Please make sure you are aware of your privacy settings on Facebook and all your social media accounts. Because my Instagram account is completely public, I don’t post pictures of my boys’ faces. I have many friends who do, and others who use their children as part of their business or brand building (something that can provide opportunities, financial or otherwise, for the family as a whole). There is absolutely nothing wrong with this. None of my friends who appeared in ads or on TV as children have ever complained about their moment in the spotlight – it was usually great fun. Likewise, it’s entirely your choice to never post a photo of your child anywhere online, and this does not make you awkward or self-righteous.

The important thing is that you are fully clued-up about what everybody on the internet can see, and how you would deal with any possible implications. Even being trolled on Instagram can be bloody hurtful, so you need to be totally clear on what you’re sharing, and how you feel about the possible infringement on your own, or your children’s, privacy.

• Consider the amount of time you spend on Facebook (or social media in general)

This one is less about what you’re actually posting on Facebook, and more about the behaviour you’re modelling.

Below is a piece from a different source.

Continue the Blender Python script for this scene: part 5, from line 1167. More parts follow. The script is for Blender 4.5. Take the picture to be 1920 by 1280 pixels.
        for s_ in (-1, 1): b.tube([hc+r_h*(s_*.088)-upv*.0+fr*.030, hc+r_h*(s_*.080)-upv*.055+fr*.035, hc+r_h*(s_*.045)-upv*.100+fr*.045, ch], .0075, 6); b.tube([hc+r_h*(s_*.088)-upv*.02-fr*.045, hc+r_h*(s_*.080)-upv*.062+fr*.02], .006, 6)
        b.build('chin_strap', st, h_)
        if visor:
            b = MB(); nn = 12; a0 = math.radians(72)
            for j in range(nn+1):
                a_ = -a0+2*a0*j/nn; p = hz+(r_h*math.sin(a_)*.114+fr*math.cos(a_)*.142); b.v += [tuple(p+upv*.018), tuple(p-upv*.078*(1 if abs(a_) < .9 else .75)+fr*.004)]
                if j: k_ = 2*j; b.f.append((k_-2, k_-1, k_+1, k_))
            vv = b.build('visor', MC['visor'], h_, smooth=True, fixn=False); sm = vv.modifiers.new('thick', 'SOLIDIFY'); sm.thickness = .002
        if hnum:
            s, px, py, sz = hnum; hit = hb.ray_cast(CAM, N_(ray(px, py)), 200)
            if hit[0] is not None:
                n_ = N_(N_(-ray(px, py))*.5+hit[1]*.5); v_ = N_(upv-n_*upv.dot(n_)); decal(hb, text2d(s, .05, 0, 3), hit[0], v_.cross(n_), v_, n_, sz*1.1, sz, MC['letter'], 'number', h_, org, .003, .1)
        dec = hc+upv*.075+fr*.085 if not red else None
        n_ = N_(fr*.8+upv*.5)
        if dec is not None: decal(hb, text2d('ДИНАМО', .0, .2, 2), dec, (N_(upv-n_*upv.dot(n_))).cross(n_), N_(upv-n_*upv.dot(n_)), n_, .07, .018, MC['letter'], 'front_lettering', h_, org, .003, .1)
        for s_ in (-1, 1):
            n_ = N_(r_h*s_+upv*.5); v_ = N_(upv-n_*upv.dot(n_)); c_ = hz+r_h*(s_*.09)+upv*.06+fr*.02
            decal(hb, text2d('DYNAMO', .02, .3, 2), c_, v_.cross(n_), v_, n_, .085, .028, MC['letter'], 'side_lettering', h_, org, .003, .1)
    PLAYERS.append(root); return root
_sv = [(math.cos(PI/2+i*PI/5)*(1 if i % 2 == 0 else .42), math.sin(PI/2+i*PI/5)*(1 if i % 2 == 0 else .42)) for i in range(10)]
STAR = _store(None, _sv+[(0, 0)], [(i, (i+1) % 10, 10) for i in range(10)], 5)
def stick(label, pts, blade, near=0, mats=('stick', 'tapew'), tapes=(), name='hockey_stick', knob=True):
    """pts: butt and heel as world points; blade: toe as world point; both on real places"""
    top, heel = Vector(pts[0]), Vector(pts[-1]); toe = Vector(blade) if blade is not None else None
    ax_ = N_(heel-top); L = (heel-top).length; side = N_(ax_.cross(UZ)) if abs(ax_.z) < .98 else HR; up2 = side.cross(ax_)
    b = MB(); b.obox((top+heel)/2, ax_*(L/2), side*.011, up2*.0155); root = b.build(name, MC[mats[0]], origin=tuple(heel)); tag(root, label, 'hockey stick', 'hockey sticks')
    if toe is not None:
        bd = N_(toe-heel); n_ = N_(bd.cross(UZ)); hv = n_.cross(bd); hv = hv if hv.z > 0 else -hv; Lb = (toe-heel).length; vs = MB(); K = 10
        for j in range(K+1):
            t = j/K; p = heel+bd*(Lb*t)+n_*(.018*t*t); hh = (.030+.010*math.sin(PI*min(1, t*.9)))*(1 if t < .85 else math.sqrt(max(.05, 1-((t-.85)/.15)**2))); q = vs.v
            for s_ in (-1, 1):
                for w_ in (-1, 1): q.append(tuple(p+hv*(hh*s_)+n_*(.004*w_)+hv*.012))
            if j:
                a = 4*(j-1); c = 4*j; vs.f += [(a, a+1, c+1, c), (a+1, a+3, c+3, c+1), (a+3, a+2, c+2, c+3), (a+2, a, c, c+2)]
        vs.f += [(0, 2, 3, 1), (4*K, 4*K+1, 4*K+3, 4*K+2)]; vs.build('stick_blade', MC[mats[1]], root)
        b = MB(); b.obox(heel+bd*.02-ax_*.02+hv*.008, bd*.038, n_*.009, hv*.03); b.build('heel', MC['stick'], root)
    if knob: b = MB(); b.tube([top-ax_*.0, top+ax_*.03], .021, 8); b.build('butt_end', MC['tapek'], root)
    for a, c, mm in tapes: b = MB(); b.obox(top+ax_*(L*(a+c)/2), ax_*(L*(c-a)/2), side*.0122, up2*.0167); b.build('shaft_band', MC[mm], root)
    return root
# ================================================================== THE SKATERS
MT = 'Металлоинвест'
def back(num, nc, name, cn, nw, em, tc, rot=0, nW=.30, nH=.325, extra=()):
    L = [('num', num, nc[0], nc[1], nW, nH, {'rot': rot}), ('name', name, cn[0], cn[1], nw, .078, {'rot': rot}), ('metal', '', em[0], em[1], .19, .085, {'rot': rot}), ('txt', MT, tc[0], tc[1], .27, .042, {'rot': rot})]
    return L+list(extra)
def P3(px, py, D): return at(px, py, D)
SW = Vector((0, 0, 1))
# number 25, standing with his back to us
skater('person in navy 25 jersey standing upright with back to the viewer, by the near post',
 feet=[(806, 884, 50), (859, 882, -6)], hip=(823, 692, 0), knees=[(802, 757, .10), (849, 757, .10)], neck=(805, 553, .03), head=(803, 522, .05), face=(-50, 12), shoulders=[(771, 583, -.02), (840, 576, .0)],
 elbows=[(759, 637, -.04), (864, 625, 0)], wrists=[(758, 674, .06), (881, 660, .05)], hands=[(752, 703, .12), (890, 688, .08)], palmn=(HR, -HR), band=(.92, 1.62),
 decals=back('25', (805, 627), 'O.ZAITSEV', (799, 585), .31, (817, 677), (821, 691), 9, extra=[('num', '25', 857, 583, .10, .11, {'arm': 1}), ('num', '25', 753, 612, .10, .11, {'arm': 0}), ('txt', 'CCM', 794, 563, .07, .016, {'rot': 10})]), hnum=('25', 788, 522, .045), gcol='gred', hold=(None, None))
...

I’ve had the odd tut from people on the tube when I’ve been on my phone and one of my boys has been sitting next to me or in their pram. It’s really no-one else’s bloody business how or when you choose to use your phone. The only thing that is important is the behaviour you want to model for your child. If you feel you spend possibly too much time on Facebook, consider whether you’d like your child to spend the same amount of time each day on social media. If not, then the example begins with you. Facebook and Instagram were my best friends during hours of breastfeeding in the middle of the night, and if I see someone on their phone at the playground, I don’t automatically assume they’re a rubbish parent. Just make sure that you’re happy with the picture of digital engagement you’re presenting to your kids.

I am probably guilty of getting it wrong on some, or indeed all, of the above points. In fact, I first wrote down the blog title idea of ‘The Age of the Perpetual Overshare’ after only a year on Facebook, and I’ve watched with interest how social media has evolved, as well as our relationships with it. Its pros and cons could be listed over several hundred pages, but, ultimately, it boils down to one simple concept. It is the responsibility of each one of us, either as individuals or on behalf of our children, to clearly define how we want to conduct ourselves in this vast online space. Nobody wants to end up the digital equivalent of that person at the cocktail party with their skirt tucked into the back of their knickers.